Given that, as far as we know, the universe isn't infinite, I'd go so far as
to say there's a decent guarantee that it *doesn't* match the universe. :-)
> universal truth in the "real" world - it's just a consequence of how we
> define cardinality (and numbers).
Sure. Understood. The monkey thing is obviously not a "real world" thing.
> I won't accept that I can't get a forever continuous string of heads
> from a coin unless someone can give me a _physical_ reason. There isn't
> any - there's only a mathematical one.
You can't get a forever continuous string of heads from a coin because as
far as we know, there's no such thing as forever. :-) Fair nuff.
>> But I think I've exhausted my ability to convince you that Shakespeare
>> necessarily appears in the output, if the output is infinite and making
>
> Well, perhaps we're just playing semantic games.
I hadn't realized you were trying to talk about "really" outside of
mathematics. I think we're in complete agreement.
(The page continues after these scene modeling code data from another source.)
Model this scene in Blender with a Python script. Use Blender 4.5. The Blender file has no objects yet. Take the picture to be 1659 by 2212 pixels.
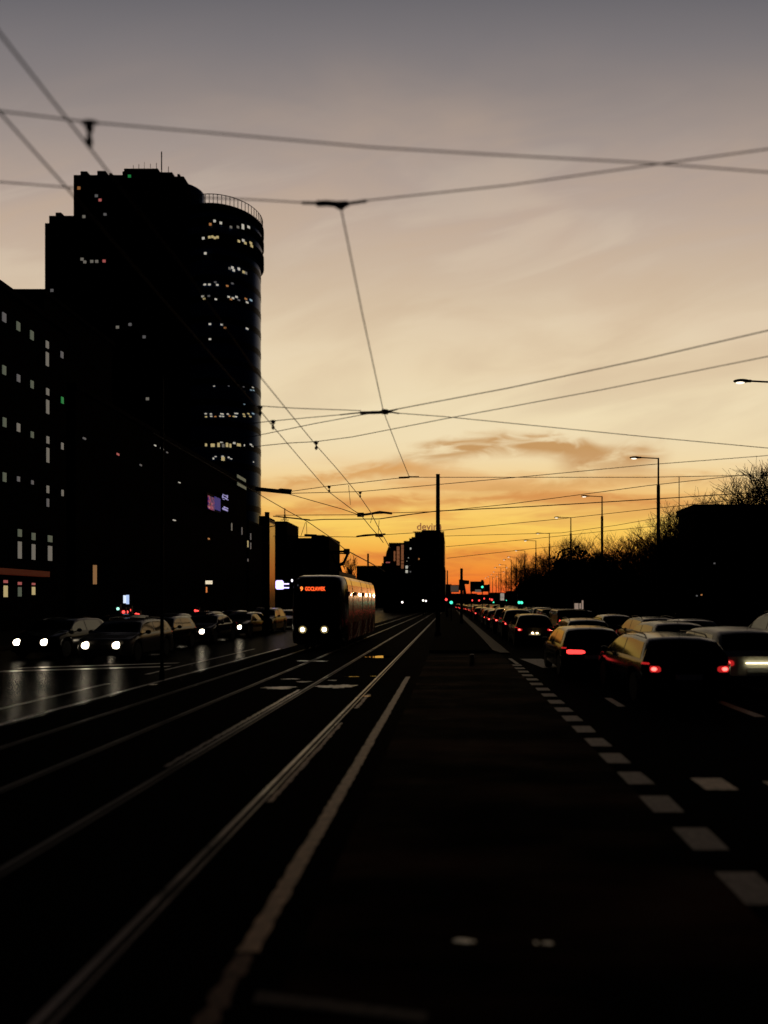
import bpy, math, random
from mathutils import Vector, Matrix
random.seed(7)
S = bpy.context.scene
COL = S.collection
F, CX, CY, H = 1475.0, 975.0, 1301.0, 2.05
PI = math.pi

def P(px, py, Y):
    return Vector(((px-CX)*Y/F, Y, H-(py-CY)*Y/F))
def PX(px, X): return X*F/(px-CX)
def ZH(px, py, Z):                      # point of given height seen at that place
    Y = (Z-H)*F/(CY-py)
    return P(px, py, Y)

# ------------------------------------------------------------------ materials
MATS = {}
def mat(name, col, rough=.6, spec=.5, metal=0, emit=None, es=0, var=0, scale=4, bump=0, bscale=30, coat=0, rvar=0, ior=1.5):
    if name in MATS: return MATS[name]
    m = bpy.data.materials.new(name); m.use_nodes = True
    nt = m.node_tree; b = nt.nodes['Principled BSDF']
    b.inputs['Base Color'].default_value = (*col, 1)
    b.inputs['Roughness'].default_value = rough
    b.inputs['Specular IOR Level'].default_value = spec
    b.inputs['Metallic'].default_value = metal; b.inputs['IOR'].default_value = ior
    b.inputs['Coat Weight'].default_value = coat
    if emit:
        b.inputs['Emission Color'].default_value = (*emit, 1)
        b.inputs['Emission Strength'].default_value = es
    if var or bump or rvar:
        tc = nt.nodes.new('ShaderNodeTexCoord')
    if var or rvar:
        n = nt.nodes.new('ShaderNodeTexNoise'); n.inputs['Scale'].default_value = scale
        n.inputs['Detail'].default_value = 8; n.inputs['Roughness'].default_value = .65
        nt.links.new(tc.outputs['Object'], n.inputs['Vector'])
    if var:
        r = nt.nodes.new('ShaderNodeValToRGB')
        r.color_ramp.elements[0].position = .3; r.color_ramp.elements[1].position = .7
        r.color_ramp.elements[0].color = (*[c*(1-var) for c in col], 1)
        r.color_ramp.elements[1].color = (*[min(1, c*(1+var)) for c in col], 1)
        nt.links.new(n.outputs['Fac'], r.inputs['Fac'])
        nt.links.new(r.outputs['Color'], b.inputs['Base Color'])
    if rvar:
        mr = nt.nodes.new('ShaderNodeMapRange')
        mr.inputs['From Min'].default_value = .35; mr.inputs['From Max'].default_value = .65
        mr.inputs['To Min'].default_value = max(.02, rough-rvar); mr.inputs['To Max'].default_value = min(1, rough+rvar)
        nt.links.new(n.outputs['Fac'], mr.inputs['Value'])
        nt.links.new(mr.outputs['Result'], b.inputs['Roughness'])
    if bump:
        n2 = nt.nodes.new('ShaderNodeTexNoise'); n2.inputs['Scale'].default_value = bscale
        n2.inputs['Detail'].default_value = 4
        nt.links.new(tc.outputs['Object'], n2.inputs['Vector'])
        bp = nt.nodes.new('ShaderNodeBump'); bp.inputs['Strength'].default_value = bump
        bp.inputs['Distance'].default_value = .02
        nt.links.new(n2.outputs['Fac'], bp.inputs['Height'])
        nt.links.new(bp.outputs['Normal'], b.inputs['Normal'])
    MATS[name] = m
    return m

def emitm(name, col, s):
    return mat(name, (.02, .02, .02), .5, .2, emit=col, es=s)

M_ASPH = mat('asphalt_dry', (.0042, .0034, .0032), .85, .10, var=.4, scale=1.3, bump=.5, bscale=60, rvar=.1, ior=1.16)
M_ASPHR = mat('asphalt_right', (.003, .003, .0034), .85, .02, var=.35, scale=1.1, bump=.4, bscale=60, ior=1.1)
M_WET = mat('asphalt_wet', (.0018, .0018, .0018), .2, .2, ior=1.035, var=.4, scale=.5, bump=1.0, bscale=5, rvar=.06)
_n = M_WET.node_tree; _mp = _n.nodes.new('ShaderNodeMapping'); _mp.inputs['Scale'].default_value = (.9, 5.5, 1)
_tc = [q for q in _n.nodes if q.type == 'TEX_COORD'][0]; _bp = [q for q in _n.nodes if q.type == 'BUMP'][0]; _nz = _bp.inputs['Height'].links[0].from_node
_n.links.new(_tc.outputs['Object'], _mp.inputs[0]); _n.links.new(_mp.outputs[0], _nz.inputs['Vector'])
M_TRACK = mat('track_concrete', (.0028, .0027, .0026), .85, .02, var=.4, scale=.9, bump=.5, bscale=40, ior=1.12)
M_GROUND = mat('ground_soil', (.004, .004, .0036), .95, .02, var=.3, scale=.2, ior=1.1)
M_PAVE = mat('paving', (.008, .0075, .007), .85, .05, var=.3, scale=2, ior=1.2)
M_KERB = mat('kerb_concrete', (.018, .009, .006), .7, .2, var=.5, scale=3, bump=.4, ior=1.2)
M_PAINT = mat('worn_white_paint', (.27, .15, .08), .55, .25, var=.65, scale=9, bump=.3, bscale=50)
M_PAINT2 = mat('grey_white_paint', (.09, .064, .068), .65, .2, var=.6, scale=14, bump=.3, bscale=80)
M_RAIL = mat('rail_steel', (.10, .08, .07), .36, .5, metal=.9, var=.75, scale=1.6, rvar=.12)
M_GROOVE = mat('rail_groove', (.006, .006, .006), .9, .05)
M_PUDDLE = mat('puddle_water', (.004, .004, .004), .02, 1.0)
M_STEEL = mat('dark_steel', (.004, .004, .005), .7, .1, var=.2, ior=1.12)
M_WIRE = mat('copper_wire', (.012, .007, .004), .55, .15, ior=1.1)
M_INS = mat('insulator', (.02, .012, .01), .5, .4)
M_WALL = mat('dark_plaster', (.0045, .0045, .005), .95, .02, var=.3, scale=.3, ior=1.1)
M_WALL2 = mat('brown_plaster', (.008, .006, .005), .95, .02, var=.3, scale=.3, ior=1.1)
M_ROOF = mat('roof_felt', (.004, .004, .005), .9, .05, ior=1.1)
M_GLASS = mat('window_glass', (.002, .0025, .005), .6, .03, ior=1.15)
M_BLUEGL = mat('curtain_glass', (.025, .06, .16), .22, .2, metal=.32, ior=1.22, bump=.15, bscale=.6)
M_BARK = mat('bark', (.02, .011, .008), .9, .1, var=.3, scale=3, ior=1.1)
M_LEAF = mat('evergreen_leaf', (.006, .008, .005), .9, .03, var=.4, scale=2, ior=1.1)
M_TYRE = mat('tyre_rubber', (.008, .008, .008), .85, .1)
M_RIM = mat('alloy_rim', (.12, .12, .13), .35, .5, metal=.8)
M_CARGL = mat('car_glass', (.002,.003,.005), .07, .4, ior=1.16)
M_SIDEGL = mat('car_side_glass', (.002,.003,.005), .05, .5, ior=1.32)
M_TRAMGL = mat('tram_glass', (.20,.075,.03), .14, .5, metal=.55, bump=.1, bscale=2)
M_TRIM = mat('black_trim', (.008, .008, .008), .6, .3)
M_TAIL = mat('tail_lamp_on', (.2, .005, .004), .2, .5, emit=(1, .05, .045), es=2.1)
M_TAILB = mat('brake_lamp_bright', (.2, .005, .004), .2, .5, emit=(1, .10, .08), es=4.5)
M_TAILD = mat('tail_lamp_dim', (.2, .005, .004), .2, .5, emit=(1, .03, .03), es=.42)
M_HEAD = mat('head_lamp_on', (.5, .5, .45), .2, .5, emit=(1, .84, .6), es=14)
M_HEADOFF = mat('head_lamp_glass', (.25, .25, .25), .1, .6)
M_PLATE = mat('plate_white', (.6, .58, .5), .5, .3)

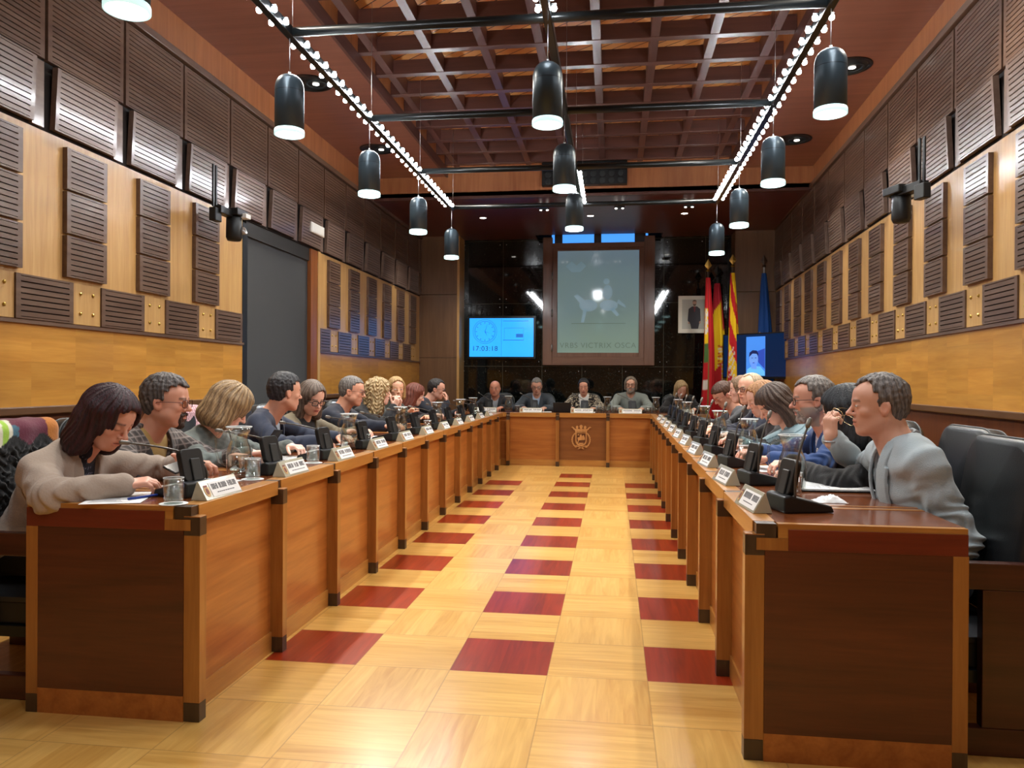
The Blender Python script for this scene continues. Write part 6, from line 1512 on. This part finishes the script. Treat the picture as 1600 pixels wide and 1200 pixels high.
for sd in (-1, 1): MB().tube([(sd*.055, 0, .006), (sd*.054, .06, .003), (sd*.050, .11, -.012)], .0012, 6).build('temple', flat('wire_gold2', srgb(190, 170, 130), .25, .8), eg)
def draped(name, c, hs, colf, amp, lab, cat, zc):
    F = Field(np.array(c)-np.array(hs)-.09, np.array(c)+np.array(hs)+.09, .007); F.box(c, hs, .055, 0)
    F.ell((c[0]+.05, c[1]+.05, c[2]-hs[2]*.5), (hs[0]*1.05, hs[1]*.9, hs[2]*.62), .06)
    def fd(x, y, z):
        f = np.clip((zc-z)/.05, 0, 1)
        return amp*f*(np.sin(x*130+3*np.sin(z*60))*np.sin(y*120+3*np.sin(z*55+x*40))+.8*np.sin(z*150+4*np.sin(y*70)))+.006*nz(x, y, z, 22, 1)
    F.disp(fd); V, Q = F.surface(); o = fast_mesh(name, V, Q, knit_m, None, colf); tag(o, lab, cat); return o
def coatcol(V):
    C = np.tile(np.array(srgb(14, 13, 14)), (len(V), 1)); z = V[:, 2]; y = V[:, 1]+.25*V[:, 0]+.63; e = .93+.02*np.sin(V[:, 1]*40)
    up = z > e
    C[up] = srgb(92, 26, 48); q = y-2.84
    C[up & (np.abs(q) < .036)] = srgb(214, 210, 190); C[up & (np.abs(q) < .015)] = srgb(150, 190, 60); C[up & (q > .036) & (q < .07) & (z < e+.045)] = srgb(60, 100, 120)
    C[up & (q > .235)] = srgb(180, 110, 40); gl = up & (q < -.06) & (np.sin(V[:, 1]*90+V[:, 0]*60) > .2); C[gl] = srgb(74, 50, 70)
    return C
draped('fur_coat', (-2.525, 2.87, .80), (.085, .285, .215), coatcol, .008, 'black fur coat with a striped burgundy and green lining over the nearest left chair', 'coat', .93)
pk = lambda V: np.where((np.sin(V[:, 1]*260+2*np.sin(V[:, 2]*190))*np.sin(V[:, 2]*240) > .1)[:, None], np.array(srgb(226, 186, 192)), np.array(srgb(168, 120, 128)))
draped('speckled_pink_coat', (-2.575, 4.33, .86), (.06, .20, .17), pk, .002, 'speckled pink coat over the chair back behind the woman with the blonde bob', 'coat', .9)
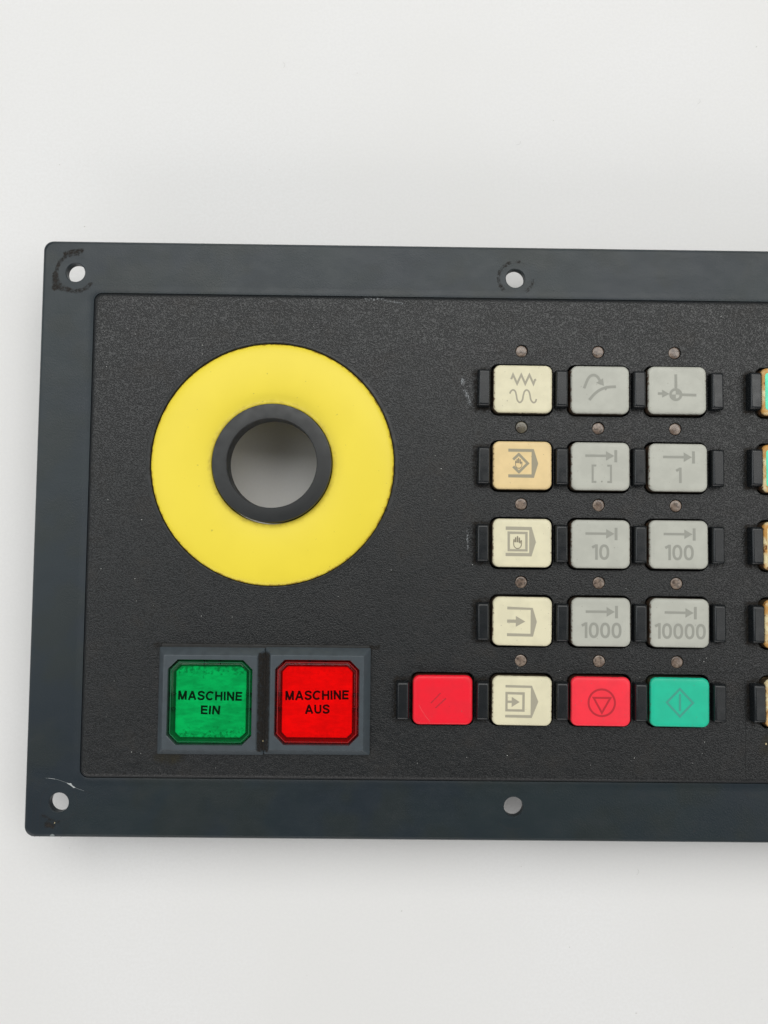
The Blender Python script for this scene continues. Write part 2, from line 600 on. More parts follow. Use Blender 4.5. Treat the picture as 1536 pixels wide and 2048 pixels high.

> I'm simply wary of using a _purely_ mathematical argument to make
> statements about the real world.
I agree. Math is only useful to the extent it's isomorphic to reality, which
is impossible to prove mathematically. It's pretty amazing that so much of
reality seems to conform to simple rules once you ignore the right stuff.
--
Darren New, San Diego CA, USA (PST)
There's no CD like OCD, there's no CD I knoooow!